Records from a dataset
__________

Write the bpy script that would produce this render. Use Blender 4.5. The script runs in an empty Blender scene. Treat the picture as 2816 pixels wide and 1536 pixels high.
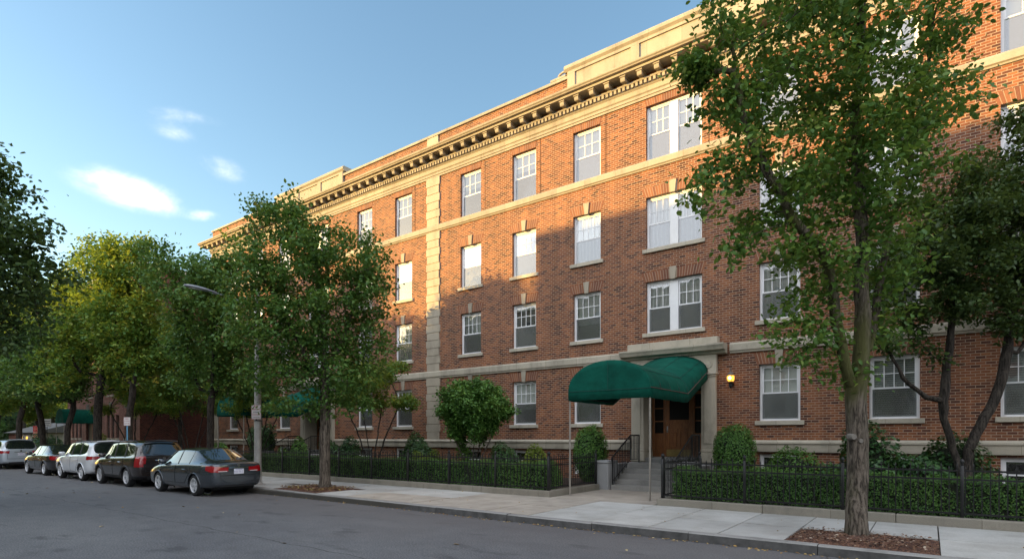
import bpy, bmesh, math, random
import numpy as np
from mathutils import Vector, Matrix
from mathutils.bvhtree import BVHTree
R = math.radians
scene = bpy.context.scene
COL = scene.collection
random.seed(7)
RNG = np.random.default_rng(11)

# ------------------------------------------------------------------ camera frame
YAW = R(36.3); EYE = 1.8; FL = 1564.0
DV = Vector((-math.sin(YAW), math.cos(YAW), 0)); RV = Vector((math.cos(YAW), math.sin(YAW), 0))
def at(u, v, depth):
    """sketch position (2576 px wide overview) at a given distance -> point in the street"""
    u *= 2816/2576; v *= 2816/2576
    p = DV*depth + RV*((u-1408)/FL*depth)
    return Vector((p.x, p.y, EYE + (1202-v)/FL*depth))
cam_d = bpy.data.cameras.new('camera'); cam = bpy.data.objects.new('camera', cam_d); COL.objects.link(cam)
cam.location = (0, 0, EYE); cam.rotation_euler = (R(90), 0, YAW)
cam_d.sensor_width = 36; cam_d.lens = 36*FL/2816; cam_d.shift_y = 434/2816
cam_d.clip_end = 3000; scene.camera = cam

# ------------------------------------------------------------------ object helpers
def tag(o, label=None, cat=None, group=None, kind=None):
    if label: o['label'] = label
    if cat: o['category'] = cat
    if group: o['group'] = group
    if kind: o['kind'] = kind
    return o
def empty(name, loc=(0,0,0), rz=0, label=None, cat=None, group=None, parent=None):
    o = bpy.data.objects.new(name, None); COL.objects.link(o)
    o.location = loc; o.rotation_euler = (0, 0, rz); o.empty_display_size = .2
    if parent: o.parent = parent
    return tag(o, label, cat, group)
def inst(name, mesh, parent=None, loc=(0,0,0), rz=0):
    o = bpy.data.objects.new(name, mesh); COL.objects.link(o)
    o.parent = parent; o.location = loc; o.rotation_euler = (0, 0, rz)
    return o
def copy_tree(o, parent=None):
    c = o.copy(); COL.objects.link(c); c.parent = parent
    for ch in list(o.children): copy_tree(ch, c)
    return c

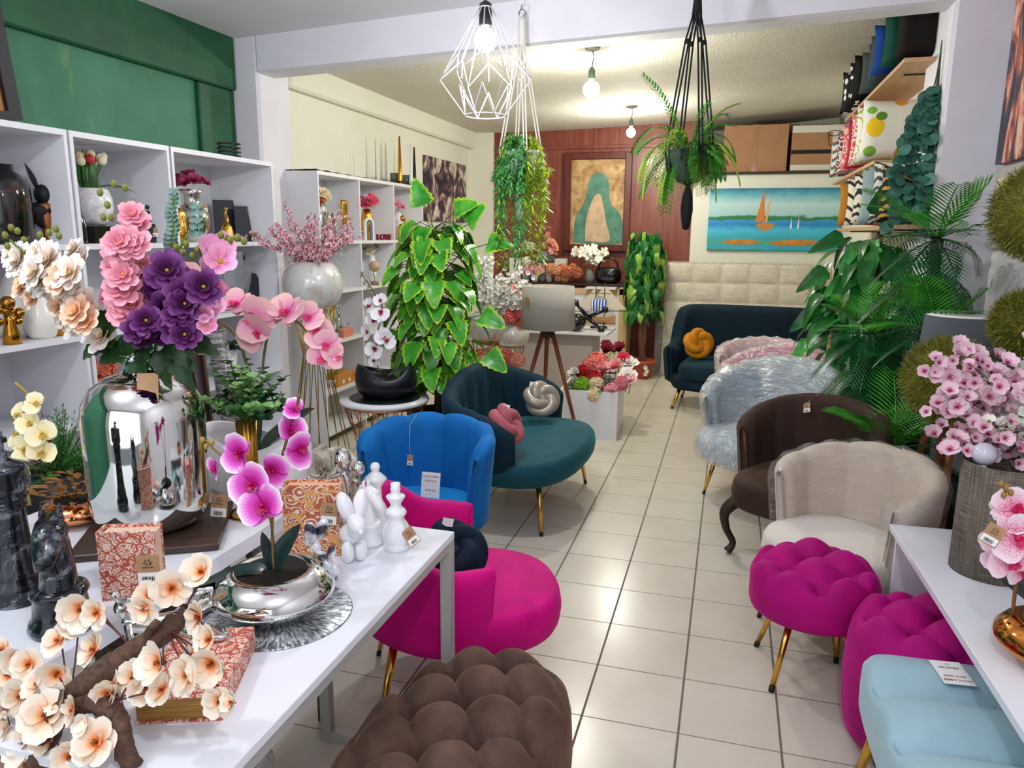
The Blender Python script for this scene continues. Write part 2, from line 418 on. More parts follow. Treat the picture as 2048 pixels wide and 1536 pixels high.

__________

◆ **Problem to work on**
Gather and return every line that holds the string "scene".

◆ **Worked answer**
Write the bpy script that would produce this render. Use Blender 4.5. The script runs in an empty Blender scene. Treat the picture as 2816 pixels wide and 1536 pixels high.
scene = bpy.context.scene
COL = scene.collection
cam_d.clip_end = 3000; scene.camera = cam
The Blender Python script for this scene continues. Write part 2, from line 418 on. More parts follow. Treat the picture as 2048 pixels wide and 1536 pixels high.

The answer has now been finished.